Time passed, players moved on from Special Edition, and ultimately the group parted from ECM, signed away by MCA to help that corporation relaunch the fabled Impulse! label in 1987. Irresistible Forces, recorded with a lineup that included young-blood saxophonists Greg Osby and Gary Thomas, veteran guitarist Mick Goodrick, bassist Lonnie Plaxico, and special guest percussionist Nana Vasconcelos, was slicker and smoother than any of the Special Edition recordings that preceded it. But it was still a stellar example of DeJohnette's vital drumming, perceptive knack for assembling a band, and enviable skill for composing memorable tunes. (This set revisited one of DeJohnette's all-time best tunes, "Silver Hollow," and added a few new ones to the stack; the newfangled CD version added "Third World Anthem" as a bonus track.)
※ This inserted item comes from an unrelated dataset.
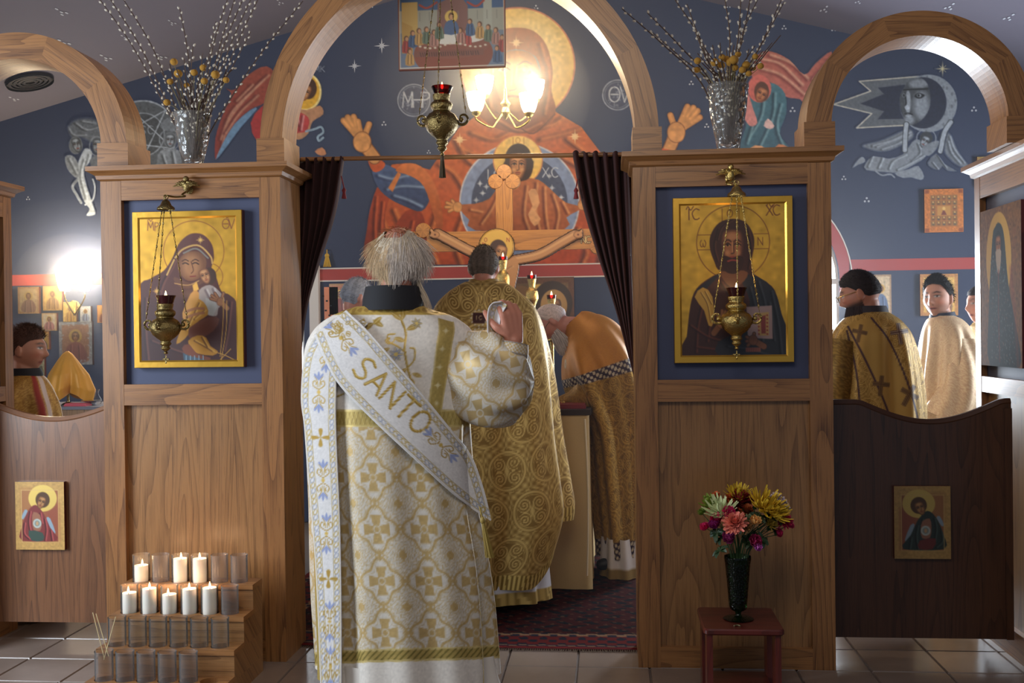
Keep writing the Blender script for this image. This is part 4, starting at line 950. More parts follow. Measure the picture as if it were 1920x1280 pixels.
# ---- icon of the shared supper above the royal doors
cv = Cv(745, -66, 946, 132, 1.6, (112, 120, 128)); cv.rect(745, 100, 946, 132, (104, 116, 132)); cv.rect(745, -66, 946, 20, (58, 84, 116))
cv.rect(745, 20, 946, 62, (150, 146, 128)); cv.rect(752, 4, 782, 66, (186, 152, 84)); cv.rect(905, 2, 921, 66, (160, 158, 140)); cv.poly([(818, 66), (820, 8), (840, 0), (866, 0), (876, 14), (878, 66)], (122, 84, 74)); cv.poly([(752, 40), (772, 50), (772, 100), (752, 100)], (176, 138, 70))
cv.line([(786, 10), (800, 16), (818, 6)], (150, 60, 46), 4, sm=3); cv.line([(876, 8), (892, 16), (906, 6)], (150, 60, 46), 4, sm=3)
for x in range(786, 940, 18): cv.line([(x, 24), (x, 40)], (120, 116, 104), 1.2)
cv.ell(848, 104, 74, 46, (128, 70, 52)); cv.ell(848, 86, 68, 27, (128, 76, 60)); cv.ell(850, 76, 56, 10, (204, 196, 180)); cv.rect(775, 96, 905, 108, (120, 74, 60)); 
rg = np.random.default_rng(5)
for q, (x, y) in enumerate(((760, 72), (772, 62), (784, 58), (798, 56), (812, 62), (874, 62), (880, 44), (898, 50), (914, 56), (928, 62), (940, 76), (930, 96), (766, 96), (822, 48), (862, 60))):
    c = [(150, 64, 56), (64, 84, 112), (172, 132, 76), (92, 104, 84), (156, 112, 96)][q % 5]; k = cv.poly([(x-8, y+26), (x-6, y+6), (x, y+2), (x+6, y+6), (x+9, y+26)], c, sm=2)
    folds(cv, k, [[(x-2, y+8), (x-3, y+24)], [(x+4, y+8), (x+4, y+24)]], tuple(v*.6 for v in c), tuple(min(255, v*1.35) for v in c), 2); cv.ell(x, y, 4.4, 5.2, (92, 60, 40)); cv.ell(x+(1 if x < 848 else -1), y+1, 3, 4, (186, 136, 96))
cv.ell(845, 34, 12, 12, (206, 168, 84)); cv.poly([(832, 66), (834, 46), (845, 40), (856, 46), (858, 66)], (74, 92, 120), sm=2); cv.ell(845, 33, 5, 7, (92, 60, 38)); cv.ell(845, 35, 3.4, 5, (188, 138, 96))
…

It would have been late in 1987, or possibly early in 1988, that I finally got to see Jack DeJohnette play live for the first time, when I drove from San Antonio to Fort Worth to catch the Irresistible Forces lineup of Special Edition (minus Vasconcelos) at Caravan of Dreams. At this distance, I recall the playing as having been superb, DeJohnette's presence as titanic, and his generosity in granting a fleeting personal audience to a starstruck, tongue-tied admirer above and beyond the call of duty.
And now, almost 30 years later, it's nice to have had a chance, once the formal interview had concluded, simply to thank DeJohnette for the potent and meaningful jolt of his early work.